In another immigration case, a 7-2 majority of the Court held in Clark v. Martinez, No. 03-878, and Benitez v. Rozos, No. 03-7434, that the government can detain inadmissible aliens beyond the statutory 90-day removal period, but only for as long as is reasonably necessary for removal. Martinez and Benitez were aliens from Cuba who were declared inadmissible, and under 8 U.S.C. § 1231(a)(1) they should have been removed within 90 days. They were not, and they filed habeas petitions challenging their continued detention. The Ninth Circuit ordered Martinez's release, while the Eleventh Circuit upheld Benitez's detention. This will shock some of you, but the Scalia-led majority agreed with the Ninth Circuit. In Zadvydas v. Davis, 535 U.S. 678 (2001), the Court held that under another provision, § 1231(a)(6), the government may detain an alien beyond 90 days for as long as "reasonably necessary" to remove him. This discretion has bounds, and Zadvydas established a presumptive six-month time limit. Benitez and Martinez were detained well beyond six months, and the government offered no evidence that it would be able to remove them to Cuba in the foreseeable future, so both habeas petitions should have been granted. Justice O'Connor wrote separately to note that the six-month period could be extended depending on the circumstances, and that any alien released as a result of the Court's ruling would still be under supervision.

In what may come as another shock to some, Justice Thomas (joined in part by the Chief) dissented from the Scalia majority. Section 1231(a)(6) provides for the continued detention of two kinds of aliens: the "inadmissible" and those who had been admitted but were now "removable." Zadvydas dealt only with "removable" aliens. Benitez and Martinez were "inadmissible," and Thomas would read the statute as authorizing their indefinite detention. Further, Thomas wrote that Zadvydas was just wrong and not entitled to stare decisis effect (the Chief did not join this part of the dissent).
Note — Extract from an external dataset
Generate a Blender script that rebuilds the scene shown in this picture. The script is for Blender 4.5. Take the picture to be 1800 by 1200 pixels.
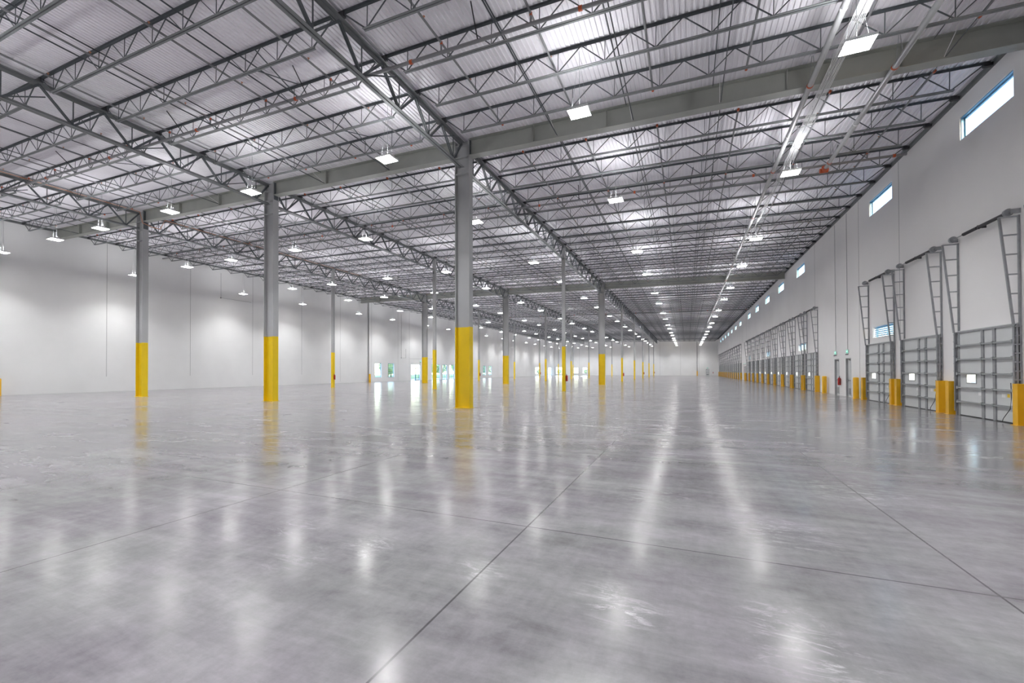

Notably, the bulk of the majority opinion was really a response to Thomas, with the Court pointedly characterizing parts of his dissent as "quite wrong" and stating flatly that it makes no sense to treat inadmissible and removable aliens differently. The exchange calls to mind Scalia's recent remark that one major difference between the two Justices is that Scalia believes in stare decisis while Thomas does not. Even if immigration is not your area, this exchange is worth reading.

Which, hopefully, is still your view of these updates. Thanks as always for sticking with us!